Alors a-t-on intérêt à s’endetter dans les conditions actuelles ?
Le principe généralement reconnu est que si l’inflation augmente les salaires suivent, ce qui signifie que si j’emprunte à taux fixe, mon taux d’endettement va diminuer avec le temps et donc mon pouvoir d’achat va augmenter.
Prenons un exemple théorique et j’insiste sur ce terme car il est certain que le gouvernement interviendra avant: inflation 6%, taux d’intérêt 2%
Si j’emprunte 250.000 € sur 20 ans à 2% la mensualité hors assurance sera de 1.265€.
Une personne endettée à 33% devra justifier d’ un revenu de 3800€ au moment du crédit.
Si l’on considère que l’inflation reste sur cette base, et que les revenus suivent l’inflation (6%) alors le revenu de cet investisseur serait théoriquement 10 ans plus tard de 6800€. Son endettement ne sera plus de 33% mais seulement 18.6% et donc le disponible (revenu – emprunt) qui était au départ de 2529€ serait 10 ans plus tard de 5.529€.
Cet exemple montre clairement que dans la théorie si les revenus suivent l’inflation, il faut investir …
Et c’est ce qui se passait dans les années 70/80.
D’autant que si la mensualité du remboursement de crédit est fixe, les loyers eux vont augmenter. Donc il vaut mieux avoir un remboursement fixe avec un revenu qui augmente plutôt qu’un loyer qui augmente avec des revenus qui augmentent également.

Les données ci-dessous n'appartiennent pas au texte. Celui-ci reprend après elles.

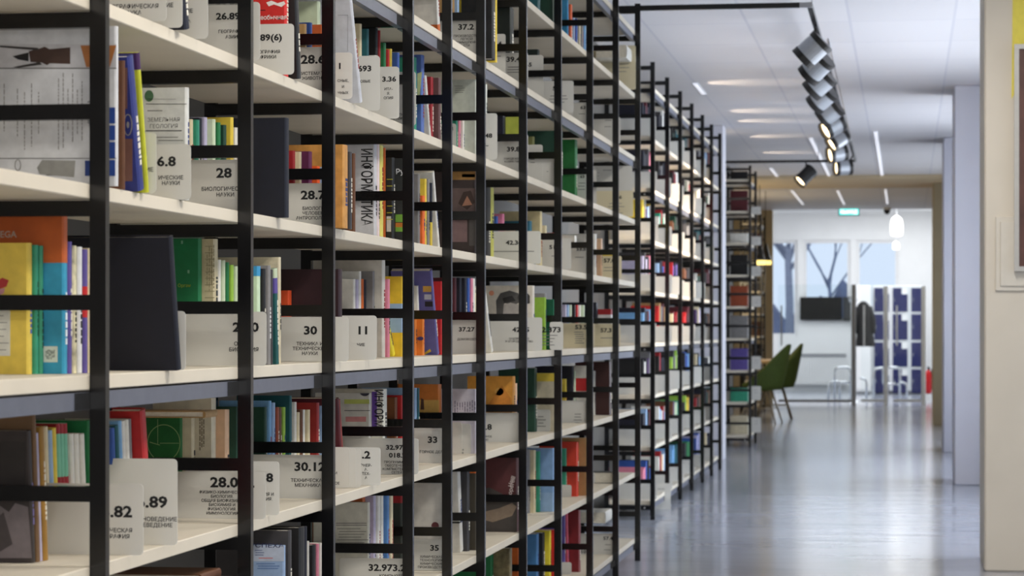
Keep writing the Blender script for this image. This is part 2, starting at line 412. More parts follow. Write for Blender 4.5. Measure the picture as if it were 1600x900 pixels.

Mais entre cette théorie généralement reconnue et acceptée et la réalité y at-il un réel écart ?
La vraie question est l’intervention des gouvernements et la mondialisation des échanges qui étaient beaucoup moins développée dans les années 70/80 qu’aujourd’hui.
En faisant simple, les états ne peuvent se permettre d’avoir des salaires qui explosent pour deux raisons :
- la capacité des entreprises à assurer cette augmentation de salaire
- la compétitivité des entreprises au niveau international
Aussi le gouvernement a déjà annoncé une hausse des salaires de la fonction publique de 3,5%, un smic en hausse de 2.01%, et a incité les entreprises privées à négocier des hausses de salaire.
Le premier constat est que les salaires n’augmenteront pas autant que l’inflation. C’est une certitude.
Le second point est de savoir si les entreprises auront les moyens d’augmenter les salaires . Cela n’est pas si sûr ….
Les français seront-ils égaux face à ce nouveau phénomène : Hausse de l’inflation / Hausse des Taux d’intérêt ?
Alors si l’on est salarié avec l’assurance d’une hausse des salaires, on aura toujours intérêt à emprunter aujourd’hui, à figer son taux d’emprunt aux alentours de 2% et année après année on constatera que l’effort d’épargne lié au crédit s’amoindrit au regard de notre pouvoir d’achat (salaire qui augmente).
Mais si l’on est salarié d’une petite entreprise, ou si l’on est dirigeant d’une petite entreprise, avec une incertitude sur ses revenus futurs, l’augmentation des taux d’intérêt va freiner l’acquisition d’autant que le pouvoir d’achat risque de diminuer si les revenus ne suivent pas l’évolution de l’inflation.
ll est probable que la hausse de l’inflation et des taux d’intérêt vont créer un fossé entre les français :
- Ceux ayant des revenus assurés (fonction publique, salariés de grandes entreprises) auront plus de facilité à avoir accès aux crédits car moins exposés aux risques
- Ceux ayant des revenus plus exposés aux risques et c’est le cas des salariés des petites entreprises et de leurs dirigeants.